CHALLENGE: Please restate, exactly as written, the lines running from the beginning of the material through the line that has "tape(shirt_keep, strip_planes(fc, (WR_L" in it.

SUPPLIED INFORMATION:
══════════

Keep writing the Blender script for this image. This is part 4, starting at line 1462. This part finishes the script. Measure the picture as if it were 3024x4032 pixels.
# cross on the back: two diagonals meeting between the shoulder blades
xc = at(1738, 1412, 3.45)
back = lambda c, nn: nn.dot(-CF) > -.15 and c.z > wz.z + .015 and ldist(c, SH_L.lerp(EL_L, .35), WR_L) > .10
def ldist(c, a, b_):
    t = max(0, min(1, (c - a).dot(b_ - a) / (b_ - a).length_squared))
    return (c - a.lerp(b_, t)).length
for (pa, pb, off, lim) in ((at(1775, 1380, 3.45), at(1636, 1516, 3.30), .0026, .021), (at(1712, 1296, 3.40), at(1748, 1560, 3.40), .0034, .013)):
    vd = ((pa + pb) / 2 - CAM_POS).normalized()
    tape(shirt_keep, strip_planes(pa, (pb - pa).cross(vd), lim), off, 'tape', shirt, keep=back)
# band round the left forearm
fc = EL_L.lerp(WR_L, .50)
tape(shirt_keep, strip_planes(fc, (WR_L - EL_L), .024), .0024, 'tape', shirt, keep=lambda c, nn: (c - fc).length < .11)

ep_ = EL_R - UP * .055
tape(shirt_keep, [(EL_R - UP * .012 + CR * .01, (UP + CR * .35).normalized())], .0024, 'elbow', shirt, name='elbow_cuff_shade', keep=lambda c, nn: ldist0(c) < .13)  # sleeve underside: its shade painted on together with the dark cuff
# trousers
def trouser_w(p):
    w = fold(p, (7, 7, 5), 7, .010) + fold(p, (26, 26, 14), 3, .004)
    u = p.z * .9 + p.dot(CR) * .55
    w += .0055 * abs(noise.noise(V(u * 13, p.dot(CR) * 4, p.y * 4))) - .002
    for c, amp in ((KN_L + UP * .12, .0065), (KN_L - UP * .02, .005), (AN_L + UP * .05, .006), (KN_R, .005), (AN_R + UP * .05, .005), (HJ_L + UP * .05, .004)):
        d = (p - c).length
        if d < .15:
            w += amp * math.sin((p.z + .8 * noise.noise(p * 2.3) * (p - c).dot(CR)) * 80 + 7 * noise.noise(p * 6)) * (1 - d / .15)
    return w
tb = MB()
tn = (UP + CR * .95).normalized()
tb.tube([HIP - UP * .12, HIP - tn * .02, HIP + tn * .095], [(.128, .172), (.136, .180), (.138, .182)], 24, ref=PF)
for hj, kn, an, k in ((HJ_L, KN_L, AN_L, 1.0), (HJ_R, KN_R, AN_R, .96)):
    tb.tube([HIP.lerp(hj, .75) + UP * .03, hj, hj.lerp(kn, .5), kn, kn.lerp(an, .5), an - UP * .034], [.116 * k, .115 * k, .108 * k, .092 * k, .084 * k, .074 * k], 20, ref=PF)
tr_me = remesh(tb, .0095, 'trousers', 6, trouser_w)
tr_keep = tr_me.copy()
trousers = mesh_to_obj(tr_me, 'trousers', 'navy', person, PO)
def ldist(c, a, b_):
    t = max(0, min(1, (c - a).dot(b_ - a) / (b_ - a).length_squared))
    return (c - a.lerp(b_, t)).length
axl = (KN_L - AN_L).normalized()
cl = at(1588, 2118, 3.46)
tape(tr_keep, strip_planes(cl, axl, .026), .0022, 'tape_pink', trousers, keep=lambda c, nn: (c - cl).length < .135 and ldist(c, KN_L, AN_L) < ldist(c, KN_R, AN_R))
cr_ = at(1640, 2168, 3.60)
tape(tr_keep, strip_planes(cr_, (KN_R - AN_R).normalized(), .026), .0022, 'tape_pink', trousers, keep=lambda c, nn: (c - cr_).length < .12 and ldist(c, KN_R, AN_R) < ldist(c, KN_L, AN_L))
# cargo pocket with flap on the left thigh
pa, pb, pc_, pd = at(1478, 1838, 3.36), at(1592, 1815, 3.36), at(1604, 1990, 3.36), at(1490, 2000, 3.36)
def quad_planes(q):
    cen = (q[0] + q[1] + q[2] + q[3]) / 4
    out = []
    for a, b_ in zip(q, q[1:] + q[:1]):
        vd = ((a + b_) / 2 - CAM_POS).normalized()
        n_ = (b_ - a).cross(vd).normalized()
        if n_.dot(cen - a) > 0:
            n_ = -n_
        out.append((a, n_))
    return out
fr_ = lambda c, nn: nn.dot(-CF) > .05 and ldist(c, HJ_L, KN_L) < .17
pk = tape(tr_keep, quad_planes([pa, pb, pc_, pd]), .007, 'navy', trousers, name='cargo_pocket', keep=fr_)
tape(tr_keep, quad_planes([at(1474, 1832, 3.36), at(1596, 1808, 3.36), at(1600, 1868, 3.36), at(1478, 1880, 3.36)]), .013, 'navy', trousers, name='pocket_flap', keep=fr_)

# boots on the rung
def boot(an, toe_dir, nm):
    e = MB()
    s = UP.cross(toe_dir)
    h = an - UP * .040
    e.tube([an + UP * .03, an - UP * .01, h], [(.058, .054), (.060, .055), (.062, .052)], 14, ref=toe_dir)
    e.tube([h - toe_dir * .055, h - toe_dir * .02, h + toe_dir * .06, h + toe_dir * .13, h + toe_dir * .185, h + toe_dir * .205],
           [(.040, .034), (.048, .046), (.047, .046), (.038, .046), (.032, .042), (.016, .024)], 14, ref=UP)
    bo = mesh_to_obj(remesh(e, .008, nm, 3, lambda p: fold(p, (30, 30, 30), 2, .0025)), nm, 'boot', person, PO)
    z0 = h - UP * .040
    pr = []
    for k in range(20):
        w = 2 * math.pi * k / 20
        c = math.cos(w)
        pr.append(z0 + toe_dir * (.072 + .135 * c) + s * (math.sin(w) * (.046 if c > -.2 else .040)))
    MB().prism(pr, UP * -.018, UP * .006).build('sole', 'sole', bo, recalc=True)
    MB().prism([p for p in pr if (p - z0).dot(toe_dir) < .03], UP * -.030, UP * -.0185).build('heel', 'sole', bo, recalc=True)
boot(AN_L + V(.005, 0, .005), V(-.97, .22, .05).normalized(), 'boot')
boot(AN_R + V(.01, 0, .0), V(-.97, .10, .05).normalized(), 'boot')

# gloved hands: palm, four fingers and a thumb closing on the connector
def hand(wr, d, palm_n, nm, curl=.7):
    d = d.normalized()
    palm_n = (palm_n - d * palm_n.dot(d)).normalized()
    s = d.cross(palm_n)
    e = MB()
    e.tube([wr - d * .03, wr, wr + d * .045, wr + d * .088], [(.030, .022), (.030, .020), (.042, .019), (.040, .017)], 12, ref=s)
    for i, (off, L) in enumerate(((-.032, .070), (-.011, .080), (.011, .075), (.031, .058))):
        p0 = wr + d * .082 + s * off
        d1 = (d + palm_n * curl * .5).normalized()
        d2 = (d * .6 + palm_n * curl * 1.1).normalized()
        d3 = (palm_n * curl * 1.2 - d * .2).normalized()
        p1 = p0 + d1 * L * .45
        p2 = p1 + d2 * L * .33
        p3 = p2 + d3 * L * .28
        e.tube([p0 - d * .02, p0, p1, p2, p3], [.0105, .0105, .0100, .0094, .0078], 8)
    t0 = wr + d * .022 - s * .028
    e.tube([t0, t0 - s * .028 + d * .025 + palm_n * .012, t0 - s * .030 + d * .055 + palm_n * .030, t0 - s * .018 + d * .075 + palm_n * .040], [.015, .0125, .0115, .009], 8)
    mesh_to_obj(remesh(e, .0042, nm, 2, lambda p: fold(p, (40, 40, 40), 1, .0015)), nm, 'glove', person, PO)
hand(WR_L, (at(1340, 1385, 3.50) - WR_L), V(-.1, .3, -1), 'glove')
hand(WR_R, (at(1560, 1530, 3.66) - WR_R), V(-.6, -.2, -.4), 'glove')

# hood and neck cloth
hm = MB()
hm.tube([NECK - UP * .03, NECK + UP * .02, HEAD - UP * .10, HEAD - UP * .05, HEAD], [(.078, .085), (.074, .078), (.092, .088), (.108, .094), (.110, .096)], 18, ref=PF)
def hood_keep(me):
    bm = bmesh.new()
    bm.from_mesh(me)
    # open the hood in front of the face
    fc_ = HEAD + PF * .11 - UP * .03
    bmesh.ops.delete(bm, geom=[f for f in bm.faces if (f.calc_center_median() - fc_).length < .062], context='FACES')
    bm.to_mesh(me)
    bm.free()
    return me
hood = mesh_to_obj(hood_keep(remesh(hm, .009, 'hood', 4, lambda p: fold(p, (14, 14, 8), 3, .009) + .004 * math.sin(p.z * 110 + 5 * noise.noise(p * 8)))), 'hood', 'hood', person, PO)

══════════

WORKED ANSWER:
Keep writing the Blender script for this image. This is part 4, starting at line 1462. This part finishes the script. Measure the picture as if it were 3024x4032 pixels.
# cross on the back: two diagonals meeting between the shoulder blades
xc = at(1738, 1412, 3.45)
back = lambda c, nn: nn.dot(-CF) > -.15 and c.z > wz.z + .015 and ldist(c, SH_L.lerp(EL_L, .35), WR_L) > .10
def ldist(c, a, b_):
    t = max(0, min(1, (c - a).dot(b_ - a) / (b_ - a).length_squared))
    return (c - a.lerp(b_, t)).length
for (pa, pb, off, lim) in ((at(1775, 1380, 3.45), at(1636, 1516, 3.30), .0026, .021), (at(1712, 1296, 3.40), at(1748, 1560, 3.40), .0034, .013)):
    vd = ((pa + pb) / 2 - CAM_POS).normalized()
    tape(shirt_keep, strip_planes(pa, (pb - pa).cross(vd), lim), off, 'tape', shirt, keep=back)
# band round the left forearm
fc = EL_L.lerp(WR_L, .50)
tape(shirt_keep, strip_planes(fc, (WR_L - EL_L), .024), .0024, 'tape', shirt, keep=lambda c, nn: (c - fc).length < .11)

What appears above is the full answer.